(DATA ENTRIES):
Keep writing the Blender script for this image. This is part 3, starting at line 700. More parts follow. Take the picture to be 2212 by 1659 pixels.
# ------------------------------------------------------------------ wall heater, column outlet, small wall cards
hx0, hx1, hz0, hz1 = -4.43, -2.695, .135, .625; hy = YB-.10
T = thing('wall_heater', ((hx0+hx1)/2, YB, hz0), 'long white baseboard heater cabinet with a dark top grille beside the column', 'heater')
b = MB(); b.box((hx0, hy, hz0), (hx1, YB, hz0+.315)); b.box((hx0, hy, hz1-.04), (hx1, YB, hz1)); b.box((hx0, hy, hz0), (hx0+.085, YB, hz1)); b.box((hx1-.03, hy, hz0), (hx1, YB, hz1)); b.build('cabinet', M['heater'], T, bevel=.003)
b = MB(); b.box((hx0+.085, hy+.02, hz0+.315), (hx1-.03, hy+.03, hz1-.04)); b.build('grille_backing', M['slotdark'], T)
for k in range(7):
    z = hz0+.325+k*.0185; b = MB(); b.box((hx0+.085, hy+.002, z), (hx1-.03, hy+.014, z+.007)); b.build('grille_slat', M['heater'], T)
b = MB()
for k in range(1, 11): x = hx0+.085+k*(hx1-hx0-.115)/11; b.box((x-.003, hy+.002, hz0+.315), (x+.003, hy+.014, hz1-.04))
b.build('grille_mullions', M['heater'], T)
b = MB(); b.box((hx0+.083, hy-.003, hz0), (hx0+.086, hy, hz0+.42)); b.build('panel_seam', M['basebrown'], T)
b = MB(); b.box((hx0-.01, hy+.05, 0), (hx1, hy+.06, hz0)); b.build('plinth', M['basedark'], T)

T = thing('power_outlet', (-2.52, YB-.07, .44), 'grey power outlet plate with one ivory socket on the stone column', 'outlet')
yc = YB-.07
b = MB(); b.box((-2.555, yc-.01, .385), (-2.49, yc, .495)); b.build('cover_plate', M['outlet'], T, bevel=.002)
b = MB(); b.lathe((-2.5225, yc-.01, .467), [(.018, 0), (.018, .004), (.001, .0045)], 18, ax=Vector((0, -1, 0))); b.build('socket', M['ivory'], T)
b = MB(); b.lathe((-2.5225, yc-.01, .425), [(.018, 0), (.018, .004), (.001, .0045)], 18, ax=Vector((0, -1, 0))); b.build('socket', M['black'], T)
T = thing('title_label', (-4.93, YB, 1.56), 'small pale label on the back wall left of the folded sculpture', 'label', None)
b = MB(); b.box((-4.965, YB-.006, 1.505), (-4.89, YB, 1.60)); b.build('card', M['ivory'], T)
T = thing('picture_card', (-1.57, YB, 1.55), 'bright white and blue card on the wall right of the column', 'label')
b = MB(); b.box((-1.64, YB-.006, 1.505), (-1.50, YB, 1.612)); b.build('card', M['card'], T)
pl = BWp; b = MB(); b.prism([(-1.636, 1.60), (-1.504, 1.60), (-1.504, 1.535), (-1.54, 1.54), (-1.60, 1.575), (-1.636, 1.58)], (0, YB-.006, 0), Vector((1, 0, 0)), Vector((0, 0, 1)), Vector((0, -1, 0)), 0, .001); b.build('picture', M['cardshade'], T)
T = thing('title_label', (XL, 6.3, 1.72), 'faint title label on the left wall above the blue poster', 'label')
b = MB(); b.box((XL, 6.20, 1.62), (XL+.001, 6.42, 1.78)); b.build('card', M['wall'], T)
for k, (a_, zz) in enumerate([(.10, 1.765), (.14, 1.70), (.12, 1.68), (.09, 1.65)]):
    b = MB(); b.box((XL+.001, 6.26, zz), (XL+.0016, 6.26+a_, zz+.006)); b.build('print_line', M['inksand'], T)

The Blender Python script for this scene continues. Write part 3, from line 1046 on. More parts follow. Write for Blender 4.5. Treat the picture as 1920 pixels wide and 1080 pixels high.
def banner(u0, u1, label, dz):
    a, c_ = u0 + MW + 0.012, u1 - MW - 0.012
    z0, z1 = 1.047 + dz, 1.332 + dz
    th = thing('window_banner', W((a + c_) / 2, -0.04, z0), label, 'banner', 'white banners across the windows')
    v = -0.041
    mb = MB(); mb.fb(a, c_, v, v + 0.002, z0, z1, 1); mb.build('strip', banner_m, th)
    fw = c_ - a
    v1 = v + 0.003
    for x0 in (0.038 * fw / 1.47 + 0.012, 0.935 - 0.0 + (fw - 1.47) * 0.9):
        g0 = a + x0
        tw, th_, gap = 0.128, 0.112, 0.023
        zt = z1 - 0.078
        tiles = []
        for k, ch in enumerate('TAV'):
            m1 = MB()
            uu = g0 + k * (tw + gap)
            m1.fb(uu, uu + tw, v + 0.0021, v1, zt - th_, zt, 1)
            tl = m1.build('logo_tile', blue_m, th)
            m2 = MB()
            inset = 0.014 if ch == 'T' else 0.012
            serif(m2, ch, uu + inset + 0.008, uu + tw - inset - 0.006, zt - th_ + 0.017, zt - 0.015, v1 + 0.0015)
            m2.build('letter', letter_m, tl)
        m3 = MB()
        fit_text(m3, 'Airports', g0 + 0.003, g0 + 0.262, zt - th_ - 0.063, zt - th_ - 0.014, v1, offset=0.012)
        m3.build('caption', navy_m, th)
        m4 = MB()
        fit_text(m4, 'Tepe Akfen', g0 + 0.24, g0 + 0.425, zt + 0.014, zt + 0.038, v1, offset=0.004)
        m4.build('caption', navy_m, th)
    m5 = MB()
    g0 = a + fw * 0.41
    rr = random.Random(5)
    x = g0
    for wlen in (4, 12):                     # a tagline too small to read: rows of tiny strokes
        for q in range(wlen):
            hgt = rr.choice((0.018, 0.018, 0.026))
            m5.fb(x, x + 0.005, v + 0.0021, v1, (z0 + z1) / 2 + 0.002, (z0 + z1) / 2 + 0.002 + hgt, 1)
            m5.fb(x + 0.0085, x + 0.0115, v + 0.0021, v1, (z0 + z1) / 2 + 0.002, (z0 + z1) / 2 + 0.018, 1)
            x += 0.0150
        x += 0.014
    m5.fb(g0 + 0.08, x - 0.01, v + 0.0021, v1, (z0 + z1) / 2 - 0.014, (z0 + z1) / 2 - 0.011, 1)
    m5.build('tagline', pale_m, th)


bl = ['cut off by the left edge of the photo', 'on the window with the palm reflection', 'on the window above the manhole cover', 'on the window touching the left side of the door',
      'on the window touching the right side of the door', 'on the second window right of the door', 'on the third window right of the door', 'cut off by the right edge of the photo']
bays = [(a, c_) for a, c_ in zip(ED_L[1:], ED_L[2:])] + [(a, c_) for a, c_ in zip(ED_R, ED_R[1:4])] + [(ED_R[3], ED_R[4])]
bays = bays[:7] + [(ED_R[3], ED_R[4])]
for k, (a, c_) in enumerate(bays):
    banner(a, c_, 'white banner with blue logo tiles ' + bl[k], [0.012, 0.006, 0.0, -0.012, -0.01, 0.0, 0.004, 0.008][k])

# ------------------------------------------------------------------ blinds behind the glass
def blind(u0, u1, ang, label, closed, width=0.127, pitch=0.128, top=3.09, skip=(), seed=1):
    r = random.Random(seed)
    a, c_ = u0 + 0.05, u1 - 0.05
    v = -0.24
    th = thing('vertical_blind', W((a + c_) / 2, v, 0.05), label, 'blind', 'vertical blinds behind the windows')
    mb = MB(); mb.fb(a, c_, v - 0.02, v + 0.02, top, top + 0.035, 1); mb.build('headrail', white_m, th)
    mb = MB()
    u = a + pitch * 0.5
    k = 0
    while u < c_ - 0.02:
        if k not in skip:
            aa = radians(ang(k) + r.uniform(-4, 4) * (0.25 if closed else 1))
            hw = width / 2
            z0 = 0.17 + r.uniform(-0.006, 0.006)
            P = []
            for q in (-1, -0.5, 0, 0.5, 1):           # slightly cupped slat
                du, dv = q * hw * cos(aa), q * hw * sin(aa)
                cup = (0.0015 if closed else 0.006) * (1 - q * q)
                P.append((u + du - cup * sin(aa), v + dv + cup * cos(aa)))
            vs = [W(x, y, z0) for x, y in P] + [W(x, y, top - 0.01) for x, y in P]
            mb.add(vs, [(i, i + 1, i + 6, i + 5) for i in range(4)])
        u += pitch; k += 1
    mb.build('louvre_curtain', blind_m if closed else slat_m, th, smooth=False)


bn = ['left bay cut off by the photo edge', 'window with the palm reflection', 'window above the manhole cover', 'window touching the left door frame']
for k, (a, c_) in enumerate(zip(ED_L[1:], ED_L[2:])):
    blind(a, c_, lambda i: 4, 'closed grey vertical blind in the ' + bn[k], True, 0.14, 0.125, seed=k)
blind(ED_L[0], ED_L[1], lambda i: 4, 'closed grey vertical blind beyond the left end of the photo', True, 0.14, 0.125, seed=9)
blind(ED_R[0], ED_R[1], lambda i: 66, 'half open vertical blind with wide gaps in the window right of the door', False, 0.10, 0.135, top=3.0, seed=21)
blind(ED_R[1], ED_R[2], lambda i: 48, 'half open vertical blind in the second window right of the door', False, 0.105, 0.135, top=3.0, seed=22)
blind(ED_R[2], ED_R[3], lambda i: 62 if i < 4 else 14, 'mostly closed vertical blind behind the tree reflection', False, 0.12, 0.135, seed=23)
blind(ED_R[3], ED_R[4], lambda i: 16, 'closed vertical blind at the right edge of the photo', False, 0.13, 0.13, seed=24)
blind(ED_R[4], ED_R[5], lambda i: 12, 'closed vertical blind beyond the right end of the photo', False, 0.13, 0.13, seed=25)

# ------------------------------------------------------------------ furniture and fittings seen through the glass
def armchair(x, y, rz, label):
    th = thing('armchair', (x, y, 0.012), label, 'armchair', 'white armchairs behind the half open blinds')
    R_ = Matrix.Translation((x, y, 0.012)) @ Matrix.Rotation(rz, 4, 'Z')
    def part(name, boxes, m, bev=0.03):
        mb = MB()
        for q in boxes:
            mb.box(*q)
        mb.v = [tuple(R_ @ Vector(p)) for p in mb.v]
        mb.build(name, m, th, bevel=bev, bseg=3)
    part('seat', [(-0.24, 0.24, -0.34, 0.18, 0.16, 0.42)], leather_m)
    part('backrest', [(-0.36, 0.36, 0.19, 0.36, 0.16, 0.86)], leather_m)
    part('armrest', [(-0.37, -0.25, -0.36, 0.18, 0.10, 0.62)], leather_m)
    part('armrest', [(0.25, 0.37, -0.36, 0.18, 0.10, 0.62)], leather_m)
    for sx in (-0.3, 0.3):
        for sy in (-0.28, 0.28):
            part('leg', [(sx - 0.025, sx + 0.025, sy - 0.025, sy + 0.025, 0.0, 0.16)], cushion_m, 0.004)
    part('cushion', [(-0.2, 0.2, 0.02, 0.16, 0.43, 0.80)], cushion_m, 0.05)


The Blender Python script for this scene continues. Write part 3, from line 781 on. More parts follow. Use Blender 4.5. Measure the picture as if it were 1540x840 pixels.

(THE EXERCISE):
Copy, please, every line from the start of the entries down to the line that holds "b = MB(); b.box((hx0-.01, hy+.05, 0), (hx1, hy+.06, hz0));", with both of those lines included and no others.

(IN RESPONSE):
Keep writing the Blender script for this image. This is part 3, starting at line 700. More parts follow. Take the picture to be 2212 by 1659 pixels.
# ------------------------------------------------------------------ wall heater, column outlet, small wall cards
hx0, hx1, hz0, hz1 = -4.43, -2.695, .135, .625; hy = YB-.10
T = thing('wall_heater', ((hx0+hx1)/2, YB, hz0), 'long white baseboard heater cabinet with a dark top grille beside the column', 'heater')
b = MB(); b.box((hx0, hy, hz0), (hx1, YB, hz0+.315)); b.box((hx0, hy, hz1-.04), (hx1, YB, hz1)); b.box((hx0, hy, hz0), (hx0+.085, YB, hz1)); b.box((hx1-.03, hy, hz0), (hx1, YB, hz1)); b.build('cabinet', M['heater'], T, bevel=.003)
b = MB(); b.box((hx0+.085, hy+.02, hz0+.315), (hx1-.03, hy+.03, hz1-.04)); b.build('grille_backing', M['slotdark'], T)
for k in range(7):
    z = hz0+.325+k*.0185; b = MB(); b.box((hx0+.085, hy+.002, z), (hx1-.03, hy+.014, z+.007)); b.build('grille_slat', M['heater'], T)
b = MB()
for k in range(1, 11): x = hx0+.085+k*(hx1-hx0-.115)/11; b.box((x-.003, hy+.002, hz0+.315), (x+.003, hy+.014, hz1-.04))
b.build('grille_mullions', M['heater'], T)
b = MB(); b.box((hx0+.083, hy-.003, hz0), (hx0+.086, hy, hz0+.42)); b.build('panel_seam', M['basebrown'], T)
b = MB(); b.box((hx0-.01, hy+.05, 0), (hx1, hy+.06, hz0)); b.build('plinth', M['basedark'], T)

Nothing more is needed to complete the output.